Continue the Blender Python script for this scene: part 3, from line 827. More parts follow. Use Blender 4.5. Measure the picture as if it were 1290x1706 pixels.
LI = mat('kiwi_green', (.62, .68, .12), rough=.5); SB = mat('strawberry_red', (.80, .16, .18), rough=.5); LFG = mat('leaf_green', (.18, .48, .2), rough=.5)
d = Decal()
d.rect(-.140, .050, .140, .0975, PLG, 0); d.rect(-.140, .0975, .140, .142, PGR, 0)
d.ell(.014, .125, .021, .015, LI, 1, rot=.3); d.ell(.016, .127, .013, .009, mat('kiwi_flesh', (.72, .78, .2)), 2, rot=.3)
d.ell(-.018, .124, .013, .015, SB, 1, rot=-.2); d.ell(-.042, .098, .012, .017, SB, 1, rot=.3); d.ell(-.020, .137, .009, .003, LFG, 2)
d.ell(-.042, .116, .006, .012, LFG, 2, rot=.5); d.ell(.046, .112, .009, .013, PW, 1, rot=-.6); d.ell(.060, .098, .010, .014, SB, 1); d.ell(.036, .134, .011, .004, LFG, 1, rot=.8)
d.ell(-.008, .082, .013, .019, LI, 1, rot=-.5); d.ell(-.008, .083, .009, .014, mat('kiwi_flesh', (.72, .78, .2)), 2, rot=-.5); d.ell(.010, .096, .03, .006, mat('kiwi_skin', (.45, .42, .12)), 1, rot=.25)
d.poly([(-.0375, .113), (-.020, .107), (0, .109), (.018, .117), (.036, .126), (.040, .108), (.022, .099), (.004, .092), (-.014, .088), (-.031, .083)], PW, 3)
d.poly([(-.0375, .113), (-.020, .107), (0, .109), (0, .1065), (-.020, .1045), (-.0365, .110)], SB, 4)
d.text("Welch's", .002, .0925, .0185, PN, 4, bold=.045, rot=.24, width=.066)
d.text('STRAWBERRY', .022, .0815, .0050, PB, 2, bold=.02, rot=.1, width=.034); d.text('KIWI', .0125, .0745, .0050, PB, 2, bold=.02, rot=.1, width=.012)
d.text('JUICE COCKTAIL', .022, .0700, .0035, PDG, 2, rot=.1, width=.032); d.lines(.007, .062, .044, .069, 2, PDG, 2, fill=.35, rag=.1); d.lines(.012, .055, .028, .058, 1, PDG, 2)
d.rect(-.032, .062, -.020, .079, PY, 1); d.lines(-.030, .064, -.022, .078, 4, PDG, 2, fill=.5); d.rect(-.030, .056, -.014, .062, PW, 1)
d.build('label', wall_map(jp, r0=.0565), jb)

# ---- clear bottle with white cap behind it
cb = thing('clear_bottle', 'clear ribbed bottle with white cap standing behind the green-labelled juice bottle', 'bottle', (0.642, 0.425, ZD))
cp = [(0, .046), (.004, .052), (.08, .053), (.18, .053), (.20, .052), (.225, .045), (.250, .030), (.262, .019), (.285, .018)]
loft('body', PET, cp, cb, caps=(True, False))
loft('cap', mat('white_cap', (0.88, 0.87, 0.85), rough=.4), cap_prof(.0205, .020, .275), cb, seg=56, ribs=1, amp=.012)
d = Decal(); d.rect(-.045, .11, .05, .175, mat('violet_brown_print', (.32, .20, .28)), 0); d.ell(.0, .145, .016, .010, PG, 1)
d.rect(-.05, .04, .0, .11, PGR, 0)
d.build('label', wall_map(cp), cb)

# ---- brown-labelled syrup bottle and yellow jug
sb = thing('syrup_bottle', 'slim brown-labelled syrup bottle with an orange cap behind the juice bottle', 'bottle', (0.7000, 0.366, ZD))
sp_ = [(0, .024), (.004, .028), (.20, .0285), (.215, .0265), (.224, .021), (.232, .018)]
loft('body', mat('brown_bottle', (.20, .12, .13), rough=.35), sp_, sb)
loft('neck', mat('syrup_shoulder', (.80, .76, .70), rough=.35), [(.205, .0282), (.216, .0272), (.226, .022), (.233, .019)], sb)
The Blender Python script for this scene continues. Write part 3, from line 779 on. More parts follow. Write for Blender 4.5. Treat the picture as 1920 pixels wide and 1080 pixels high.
----
• _WHAT THE EXERCISE ASKS_
Copy each line above containing the string "from".

• _EXPECTED OUTPUT_
Continue the Blender Python script for this scene: part 3, from line 827. More parts follow. Use Blender 4.5. Measure the picture as if it were 1290x1706 pixels.
The Blender Python script for this scene continues. Write part 3, from line 779 on. More parts follow. Write for Blender 4.5. Treat the picture as 1920 pixels wide and 1080 pixels high.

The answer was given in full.